The Ace of Spades card says "J. Hoffa" then phonetically spells a known mobster "Joe Aiuppa" ending with "3rd base Milwaukee Ball Park 9-16-95."

"It was quite the surprise to say the least," Zimmerman said.

"Case Breakers" card in Jimmy Hoffa investigation

Zimmerman said his ex-girlfriend kept it under wraps out of fear of the mob: "I’m from Chicago area, and when I say people involved in this matter were still alive back then, and she was afraid, she had reason to be."

Zimmerman called "The Case Breakers" in 2020. That year, the team used ground penetrating radar in the area and got a hit – "disturbance in the soil" – right where they say third base was.

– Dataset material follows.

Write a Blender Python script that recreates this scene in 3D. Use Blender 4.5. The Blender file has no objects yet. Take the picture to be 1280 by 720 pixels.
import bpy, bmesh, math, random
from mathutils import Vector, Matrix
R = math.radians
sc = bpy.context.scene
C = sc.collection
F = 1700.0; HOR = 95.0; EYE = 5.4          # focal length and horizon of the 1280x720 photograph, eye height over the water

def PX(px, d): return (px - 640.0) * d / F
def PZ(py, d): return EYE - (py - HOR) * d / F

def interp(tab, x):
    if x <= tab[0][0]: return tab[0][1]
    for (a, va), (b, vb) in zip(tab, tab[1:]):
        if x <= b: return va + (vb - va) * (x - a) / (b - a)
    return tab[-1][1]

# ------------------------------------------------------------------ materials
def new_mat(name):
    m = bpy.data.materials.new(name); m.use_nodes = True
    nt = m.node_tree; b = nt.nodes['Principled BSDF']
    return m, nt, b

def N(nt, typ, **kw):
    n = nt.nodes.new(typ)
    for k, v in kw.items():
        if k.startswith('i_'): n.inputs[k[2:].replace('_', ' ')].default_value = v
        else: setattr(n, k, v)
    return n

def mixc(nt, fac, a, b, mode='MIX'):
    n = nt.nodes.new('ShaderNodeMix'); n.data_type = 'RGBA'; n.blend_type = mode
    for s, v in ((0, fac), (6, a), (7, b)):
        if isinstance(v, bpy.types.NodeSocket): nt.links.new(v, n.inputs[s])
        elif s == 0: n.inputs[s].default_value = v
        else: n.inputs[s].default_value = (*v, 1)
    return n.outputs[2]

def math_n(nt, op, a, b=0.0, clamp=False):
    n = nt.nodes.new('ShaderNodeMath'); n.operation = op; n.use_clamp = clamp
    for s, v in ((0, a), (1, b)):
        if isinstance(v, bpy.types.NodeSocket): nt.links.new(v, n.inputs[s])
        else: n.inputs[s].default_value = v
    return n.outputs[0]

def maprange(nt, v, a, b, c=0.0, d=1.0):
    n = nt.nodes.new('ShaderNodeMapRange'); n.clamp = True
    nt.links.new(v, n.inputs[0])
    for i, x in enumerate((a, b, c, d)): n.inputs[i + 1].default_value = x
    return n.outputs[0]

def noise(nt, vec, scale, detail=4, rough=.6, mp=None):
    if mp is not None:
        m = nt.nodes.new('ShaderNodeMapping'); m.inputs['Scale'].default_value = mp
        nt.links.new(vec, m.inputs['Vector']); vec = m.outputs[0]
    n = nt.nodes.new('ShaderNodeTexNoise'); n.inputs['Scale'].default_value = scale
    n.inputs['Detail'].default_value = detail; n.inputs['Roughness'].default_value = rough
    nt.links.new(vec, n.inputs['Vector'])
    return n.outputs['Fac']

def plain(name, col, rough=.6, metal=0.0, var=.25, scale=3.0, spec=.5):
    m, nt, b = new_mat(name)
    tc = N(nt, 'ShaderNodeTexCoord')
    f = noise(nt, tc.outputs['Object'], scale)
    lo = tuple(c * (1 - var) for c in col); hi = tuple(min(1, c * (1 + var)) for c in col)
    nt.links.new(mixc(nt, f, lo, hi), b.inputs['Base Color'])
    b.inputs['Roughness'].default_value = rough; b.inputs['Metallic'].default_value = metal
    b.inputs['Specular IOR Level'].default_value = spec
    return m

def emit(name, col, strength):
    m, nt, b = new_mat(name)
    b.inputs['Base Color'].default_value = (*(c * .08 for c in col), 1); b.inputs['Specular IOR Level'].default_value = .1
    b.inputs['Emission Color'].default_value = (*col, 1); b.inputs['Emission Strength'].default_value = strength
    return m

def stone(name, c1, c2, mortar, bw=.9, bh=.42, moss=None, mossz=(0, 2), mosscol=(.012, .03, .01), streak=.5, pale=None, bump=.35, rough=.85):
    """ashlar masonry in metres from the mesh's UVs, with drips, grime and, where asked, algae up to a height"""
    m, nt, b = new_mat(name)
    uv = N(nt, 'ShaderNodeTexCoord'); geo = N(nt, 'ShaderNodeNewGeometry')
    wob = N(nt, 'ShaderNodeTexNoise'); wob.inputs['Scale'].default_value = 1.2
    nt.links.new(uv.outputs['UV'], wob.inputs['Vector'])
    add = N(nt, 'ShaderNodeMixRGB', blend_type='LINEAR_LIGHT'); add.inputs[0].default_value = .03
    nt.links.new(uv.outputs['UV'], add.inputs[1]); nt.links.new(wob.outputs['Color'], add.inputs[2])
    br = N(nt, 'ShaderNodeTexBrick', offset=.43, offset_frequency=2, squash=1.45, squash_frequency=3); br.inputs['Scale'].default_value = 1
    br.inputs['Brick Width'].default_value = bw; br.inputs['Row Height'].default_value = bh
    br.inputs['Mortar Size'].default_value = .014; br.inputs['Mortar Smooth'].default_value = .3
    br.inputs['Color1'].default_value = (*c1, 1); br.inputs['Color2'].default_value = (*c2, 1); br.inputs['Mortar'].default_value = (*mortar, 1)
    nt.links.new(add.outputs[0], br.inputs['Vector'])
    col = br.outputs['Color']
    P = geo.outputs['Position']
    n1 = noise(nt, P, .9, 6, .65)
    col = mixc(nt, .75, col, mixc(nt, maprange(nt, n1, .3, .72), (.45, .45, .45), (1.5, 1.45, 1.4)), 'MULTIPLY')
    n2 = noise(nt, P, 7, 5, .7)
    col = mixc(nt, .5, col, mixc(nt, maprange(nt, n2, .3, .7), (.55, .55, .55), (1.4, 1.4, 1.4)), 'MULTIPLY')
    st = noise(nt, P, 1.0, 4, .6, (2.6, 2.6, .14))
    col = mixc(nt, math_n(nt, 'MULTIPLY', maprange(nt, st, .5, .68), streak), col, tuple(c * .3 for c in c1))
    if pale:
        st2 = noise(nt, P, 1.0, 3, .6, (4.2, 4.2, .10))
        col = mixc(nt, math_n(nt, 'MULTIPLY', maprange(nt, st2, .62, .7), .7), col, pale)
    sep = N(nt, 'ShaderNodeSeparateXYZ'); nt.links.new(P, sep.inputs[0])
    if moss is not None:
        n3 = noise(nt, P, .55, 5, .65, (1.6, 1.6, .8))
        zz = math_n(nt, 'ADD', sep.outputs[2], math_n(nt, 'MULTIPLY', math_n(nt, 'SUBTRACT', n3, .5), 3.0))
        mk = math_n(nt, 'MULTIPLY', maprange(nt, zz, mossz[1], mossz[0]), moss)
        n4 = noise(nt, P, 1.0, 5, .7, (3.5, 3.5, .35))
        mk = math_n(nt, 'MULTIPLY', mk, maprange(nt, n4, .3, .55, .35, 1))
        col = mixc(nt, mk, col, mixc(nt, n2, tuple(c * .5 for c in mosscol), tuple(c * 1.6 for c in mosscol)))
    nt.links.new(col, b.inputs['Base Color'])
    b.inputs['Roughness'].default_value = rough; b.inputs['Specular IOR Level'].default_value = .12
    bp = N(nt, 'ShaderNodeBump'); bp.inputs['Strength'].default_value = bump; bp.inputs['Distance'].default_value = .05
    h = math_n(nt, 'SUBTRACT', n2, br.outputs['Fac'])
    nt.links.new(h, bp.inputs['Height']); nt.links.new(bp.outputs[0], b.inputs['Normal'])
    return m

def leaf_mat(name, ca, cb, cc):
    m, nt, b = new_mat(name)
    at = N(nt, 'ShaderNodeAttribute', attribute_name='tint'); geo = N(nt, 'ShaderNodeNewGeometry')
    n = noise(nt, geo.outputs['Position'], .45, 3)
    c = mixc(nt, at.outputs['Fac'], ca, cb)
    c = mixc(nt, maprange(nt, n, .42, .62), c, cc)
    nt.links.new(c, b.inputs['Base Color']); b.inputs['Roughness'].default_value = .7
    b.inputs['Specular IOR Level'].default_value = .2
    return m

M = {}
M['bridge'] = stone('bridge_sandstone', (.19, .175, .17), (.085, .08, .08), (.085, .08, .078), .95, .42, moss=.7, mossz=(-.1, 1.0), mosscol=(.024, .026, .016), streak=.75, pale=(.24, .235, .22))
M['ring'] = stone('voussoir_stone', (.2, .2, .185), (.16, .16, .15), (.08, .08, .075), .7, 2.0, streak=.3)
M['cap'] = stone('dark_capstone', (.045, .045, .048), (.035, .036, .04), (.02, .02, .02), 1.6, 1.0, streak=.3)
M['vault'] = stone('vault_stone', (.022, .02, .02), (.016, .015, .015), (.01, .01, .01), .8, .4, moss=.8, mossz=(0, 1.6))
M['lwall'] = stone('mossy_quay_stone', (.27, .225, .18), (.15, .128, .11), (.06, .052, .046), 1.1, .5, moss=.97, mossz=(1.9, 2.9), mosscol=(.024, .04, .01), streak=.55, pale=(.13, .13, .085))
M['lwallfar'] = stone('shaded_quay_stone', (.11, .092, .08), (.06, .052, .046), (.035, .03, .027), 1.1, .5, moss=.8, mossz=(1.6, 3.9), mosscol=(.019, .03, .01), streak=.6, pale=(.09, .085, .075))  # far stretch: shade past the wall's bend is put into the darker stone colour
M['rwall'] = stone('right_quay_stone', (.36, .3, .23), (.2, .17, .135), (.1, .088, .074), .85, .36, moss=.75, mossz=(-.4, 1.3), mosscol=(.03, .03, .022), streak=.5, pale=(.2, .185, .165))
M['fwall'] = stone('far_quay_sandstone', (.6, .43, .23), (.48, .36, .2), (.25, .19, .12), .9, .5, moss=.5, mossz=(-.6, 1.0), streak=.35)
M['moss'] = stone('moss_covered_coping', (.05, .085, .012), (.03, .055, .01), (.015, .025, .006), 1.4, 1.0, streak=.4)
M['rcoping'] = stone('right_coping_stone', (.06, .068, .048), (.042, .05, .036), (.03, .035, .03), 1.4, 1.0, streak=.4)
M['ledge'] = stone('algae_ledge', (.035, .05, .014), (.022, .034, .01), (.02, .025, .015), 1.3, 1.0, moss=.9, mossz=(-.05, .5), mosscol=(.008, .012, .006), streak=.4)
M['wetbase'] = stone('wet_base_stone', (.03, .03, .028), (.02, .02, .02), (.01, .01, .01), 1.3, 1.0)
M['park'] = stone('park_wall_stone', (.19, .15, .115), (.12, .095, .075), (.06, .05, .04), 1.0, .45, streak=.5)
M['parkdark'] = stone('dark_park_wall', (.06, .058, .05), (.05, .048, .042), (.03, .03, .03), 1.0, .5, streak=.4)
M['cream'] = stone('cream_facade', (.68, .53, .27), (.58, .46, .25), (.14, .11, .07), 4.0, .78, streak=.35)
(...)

In October 2023, the investigators brought in a cadaver dog team and handler.

"We organized the search, had to work around the Brewers' playoff schedule," said Christy. "Think it’s a good 80%, 85% chance something happened there because cadaver dogs don’t make those kind of mistakes."

Helfaer Field (Nov. 1, 2023)

"We didn’t tell (the handler) the area where we suspected it to be, I’ll be darned if that dog not alert in that very area," Zimmerman said. "The first thing that went through my head: This is for real."

The volunteer investigators said they've done about all they can and are now talking with the Federal Bureau of Investigation, hoping to dig up concrete answers.

"We would love to be able to get closure for the Hoffa family," Zimmerman said.

"The Case Breakers" investigators said what happens next is in the hands of the FBI. FOX6 News reached out to the FBI and was told they cannot comment on an ongoing investigation.